Written instruction: Report all lines holding "extends".

Information supplied:
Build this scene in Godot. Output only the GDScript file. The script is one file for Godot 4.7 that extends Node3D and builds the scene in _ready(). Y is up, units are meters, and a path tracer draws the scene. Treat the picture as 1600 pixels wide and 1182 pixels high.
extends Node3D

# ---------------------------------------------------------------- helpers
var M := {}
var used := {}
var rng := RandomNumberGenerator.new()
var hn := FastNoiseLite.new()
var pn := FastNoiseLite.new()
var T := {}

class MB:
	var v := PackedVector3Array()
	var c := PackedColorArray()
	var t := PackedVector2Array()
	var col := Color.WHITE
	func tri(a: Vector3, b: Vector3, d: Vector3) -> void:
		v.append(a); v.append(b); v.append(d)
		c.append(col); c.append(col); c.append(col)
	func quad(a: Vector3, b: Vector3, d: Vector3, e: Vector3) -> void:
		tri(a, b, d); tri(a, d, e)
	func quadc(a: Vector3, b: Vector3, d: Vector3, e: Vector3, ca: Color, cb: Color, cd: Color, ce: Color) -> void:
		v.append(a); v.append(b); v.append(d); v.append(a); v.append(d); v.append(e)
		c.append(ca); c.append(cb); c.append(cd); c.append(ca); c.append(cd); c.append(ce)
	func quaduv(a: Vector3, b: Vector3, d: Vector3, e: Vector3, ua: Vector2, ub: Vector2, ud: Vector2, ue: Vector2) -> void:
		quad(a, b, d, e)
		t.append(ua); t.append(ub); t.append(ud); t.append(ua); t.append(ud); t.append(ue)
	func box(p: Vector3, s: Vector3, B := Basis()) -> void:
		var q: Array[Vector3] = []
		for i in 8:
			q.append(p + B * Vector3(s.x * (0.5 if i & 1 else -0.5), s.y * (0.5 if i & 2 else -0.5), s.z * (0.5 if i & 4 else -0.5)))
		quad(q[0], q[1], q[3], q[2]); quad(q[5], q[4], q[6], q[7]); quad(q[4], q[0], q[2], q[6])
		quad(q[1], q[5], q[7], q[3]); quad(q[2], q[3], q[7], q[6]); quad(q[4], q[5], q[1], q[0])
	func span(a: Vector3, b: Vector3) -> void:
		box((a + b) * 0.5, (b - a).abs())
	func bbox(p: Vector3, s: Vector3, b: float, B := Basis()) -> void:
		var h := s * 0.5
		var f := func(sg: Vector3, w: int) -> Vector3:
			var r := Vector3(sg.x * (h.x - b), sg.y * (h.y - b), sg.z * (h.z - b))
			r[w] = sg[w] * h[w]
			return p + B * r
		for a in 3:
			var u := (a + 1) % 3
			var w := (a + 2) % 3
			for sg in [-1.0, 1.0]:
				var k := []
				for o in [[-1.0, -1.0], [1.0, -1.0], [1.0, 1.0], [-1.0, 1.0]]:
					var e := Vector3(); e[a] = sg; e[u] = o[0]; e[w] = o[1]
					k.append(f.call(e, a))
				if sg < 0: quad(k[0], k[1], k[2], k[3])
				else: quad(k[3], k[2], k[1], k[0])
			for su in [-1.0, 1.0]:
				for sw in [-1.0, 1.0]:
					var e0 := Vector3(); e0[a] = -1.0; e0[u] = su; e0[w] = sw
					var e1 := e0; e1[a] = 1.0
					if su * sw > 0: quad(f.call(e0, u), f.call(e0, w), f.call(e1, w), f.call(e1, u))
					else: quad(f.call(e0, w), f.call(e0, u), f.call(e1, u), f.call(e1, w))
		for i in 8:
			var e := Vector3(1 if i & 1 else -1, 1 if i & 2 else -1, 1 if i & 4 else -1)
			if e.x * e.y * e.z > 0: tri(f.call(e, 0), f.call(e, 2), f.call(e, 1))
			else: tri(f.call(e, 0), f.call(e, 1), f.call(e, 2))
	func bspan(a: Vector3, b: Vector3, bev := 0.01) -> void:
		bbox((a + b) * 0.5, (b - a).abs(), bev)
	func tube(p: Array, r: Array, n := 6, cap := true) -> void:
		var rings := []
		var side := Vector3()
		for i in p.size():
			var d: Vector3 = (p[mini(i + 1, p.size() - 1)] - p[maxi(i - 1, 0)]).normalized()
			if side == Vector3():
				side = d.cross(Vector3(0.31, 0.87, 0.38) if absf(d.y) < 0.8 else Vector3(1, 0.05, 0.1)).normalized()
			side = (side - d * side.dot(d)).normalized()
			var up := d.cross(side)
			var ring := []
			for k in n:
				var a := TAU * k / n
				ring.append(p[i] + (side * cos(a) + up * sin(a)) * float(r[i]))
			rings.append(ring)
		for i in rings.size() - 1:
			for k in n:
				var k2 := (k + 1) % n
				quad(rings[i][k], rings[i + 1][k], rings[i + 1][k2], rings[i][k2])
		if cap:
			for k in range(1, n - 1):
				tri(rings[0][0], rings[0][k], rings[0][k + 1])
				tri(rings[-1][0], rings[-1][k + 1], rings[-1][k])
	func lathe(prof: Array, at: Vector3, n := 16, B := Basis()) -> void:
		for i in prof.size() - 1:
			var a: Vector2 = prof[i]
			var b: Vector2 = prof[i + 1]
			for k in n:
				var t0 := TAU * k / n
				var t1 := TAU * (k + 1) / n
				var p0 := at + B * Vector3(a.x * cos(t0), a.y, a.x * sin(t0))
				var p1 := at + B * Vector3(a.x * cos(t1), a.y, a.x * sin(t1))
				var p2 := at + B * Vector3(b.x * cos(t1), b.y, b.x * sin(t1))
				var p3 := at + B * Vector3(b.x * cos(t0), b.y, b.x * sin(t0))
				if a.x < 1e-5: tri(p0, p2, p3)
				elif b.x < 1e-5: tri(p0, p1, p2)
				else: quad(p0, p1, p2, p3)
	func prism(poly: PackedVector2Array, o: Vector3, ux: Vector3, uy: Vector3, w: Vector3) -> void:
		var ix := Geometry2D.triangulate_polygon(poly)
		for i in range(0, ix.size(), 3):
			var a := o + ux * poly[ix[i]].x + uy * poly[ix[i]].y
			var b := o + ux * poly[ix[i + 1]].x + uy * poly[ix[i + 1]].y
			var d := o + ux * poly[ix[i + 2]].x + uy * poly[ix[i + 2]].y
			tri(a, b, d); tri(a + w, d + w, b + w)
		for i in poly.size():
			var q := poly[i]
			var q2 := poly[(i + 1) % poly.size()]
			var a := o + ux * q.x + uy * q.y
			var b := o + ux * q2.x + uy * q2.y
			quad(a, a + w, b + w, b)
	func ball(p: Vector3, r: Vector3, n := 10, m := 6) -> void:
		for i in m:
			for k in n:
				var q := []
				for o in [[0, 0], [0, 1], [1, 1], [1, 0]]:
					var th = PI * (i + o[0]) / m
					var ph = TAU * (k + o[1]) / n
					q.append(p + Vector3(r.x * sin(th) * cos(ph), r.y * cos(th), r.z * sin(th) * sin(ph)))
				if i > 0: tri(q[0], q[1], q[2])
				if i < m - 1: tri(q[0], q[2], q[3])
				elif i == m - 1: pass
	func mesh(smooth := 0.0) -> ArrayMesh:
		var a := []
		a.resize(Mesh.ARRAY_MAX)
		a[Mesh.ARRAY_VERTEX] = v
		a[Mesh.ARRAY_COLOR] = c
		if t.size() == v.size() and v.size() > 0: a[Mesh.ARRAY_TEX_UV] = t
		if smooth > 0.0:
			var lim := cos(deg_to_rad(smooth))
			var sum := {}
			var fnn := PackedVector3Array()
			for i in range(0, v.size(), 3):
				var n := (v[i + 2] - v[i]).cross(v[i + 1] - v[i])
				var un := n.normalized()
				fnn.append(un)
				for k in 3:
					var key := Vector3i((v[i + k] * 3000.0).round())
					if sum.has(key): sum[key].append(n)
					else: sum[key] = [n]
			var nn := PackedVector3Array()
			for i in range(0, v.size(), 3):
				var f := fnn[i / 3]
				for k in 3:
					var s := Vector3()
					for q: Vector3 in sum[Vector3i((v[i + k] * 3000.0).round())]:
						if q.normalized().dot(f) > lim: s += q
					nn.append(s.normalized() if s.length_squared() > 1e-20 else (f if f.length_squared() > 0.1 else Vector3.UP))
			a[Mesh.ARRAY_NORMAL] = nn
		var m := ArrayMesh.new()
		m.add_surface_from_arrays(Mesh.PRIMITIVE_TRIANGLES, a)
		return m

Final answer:
Build this scene in Godot. Output only the GDScript file. The script is one file for Godot 4.7 that extends Node3D and builds the scene in _ready(). Y is up, units are meters, and a path tracer draws the scene. Treat the picture as 1600 pixels wide and 1182 pixels high.
extends Node3D